> **Supplied data**:

---+---

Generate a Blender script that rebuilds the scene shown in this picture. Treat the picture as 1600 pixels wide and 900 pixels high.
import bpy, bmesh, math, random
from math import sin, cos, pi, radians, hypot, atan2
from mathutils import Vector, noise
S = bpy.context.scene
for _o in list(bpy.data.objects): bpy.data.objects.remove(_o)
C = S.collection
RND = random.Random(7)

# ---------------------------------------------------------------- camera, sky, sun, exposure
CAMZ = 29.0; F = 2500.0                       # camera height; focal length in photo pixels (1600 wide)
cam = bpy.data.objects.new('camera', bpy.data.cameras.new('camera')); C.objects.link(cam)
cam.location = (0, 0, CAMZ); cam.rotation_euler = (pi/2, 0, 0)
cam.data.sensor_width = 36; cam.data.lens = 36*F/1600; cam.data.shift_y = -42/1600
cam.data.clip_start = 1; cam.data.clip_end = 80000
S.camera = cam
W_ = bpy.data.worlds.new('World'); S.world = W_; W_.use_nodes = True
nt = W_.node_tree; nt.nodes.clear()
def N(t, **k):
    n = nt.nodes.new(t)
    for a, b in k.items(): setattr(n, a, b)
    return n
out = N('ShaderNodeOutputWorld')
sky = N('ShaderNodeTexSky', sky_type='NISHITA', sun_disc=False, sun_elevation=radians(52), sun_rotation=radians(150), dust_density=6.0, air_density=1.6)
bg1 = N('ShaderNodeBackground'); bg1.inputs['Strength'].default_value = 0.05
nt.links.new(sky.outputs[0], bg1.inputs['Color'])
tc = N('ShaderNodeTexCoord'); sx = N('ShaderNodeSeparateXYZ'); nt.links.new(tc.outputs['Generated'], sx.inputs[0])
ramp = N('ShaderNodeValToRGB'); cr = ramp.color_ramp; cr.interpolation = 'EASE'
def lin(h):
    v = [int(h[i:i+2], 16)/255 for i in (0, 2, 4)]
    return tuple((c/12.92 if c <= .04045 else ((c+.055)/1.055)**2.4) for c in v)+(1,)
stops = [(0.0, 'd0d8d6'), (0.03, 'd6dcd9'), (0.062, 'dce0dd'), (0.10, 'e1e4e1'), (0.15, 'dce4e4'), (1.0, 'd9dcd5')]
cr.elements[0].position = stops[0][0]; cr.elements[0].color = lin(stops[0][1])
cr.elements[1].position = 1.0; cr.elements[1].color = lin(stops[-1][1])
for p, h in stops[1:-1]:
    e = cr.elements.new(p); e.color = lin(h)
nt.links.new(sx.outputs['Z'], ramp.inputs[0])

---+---

> **Requirements**: Your answer should be exactly the lines of the data above, from the first through the line containing "RND = random.Random(7)".

> **In response**:
Generate a Blender script that rebuilds the scene shown in this picture. Treat the picture as 1600 pixels wide and 900 pixels high.
import bpy, bmesh, math, random
from math import sin, cos, pi, radians, hypot, atan2
from mathutils import Vector, noise
S = bpy.context.scene
for _o in list(bpy.data.objects): bpy.data.objects.remove(_o)
C = S.collection
RND = random.Random(7)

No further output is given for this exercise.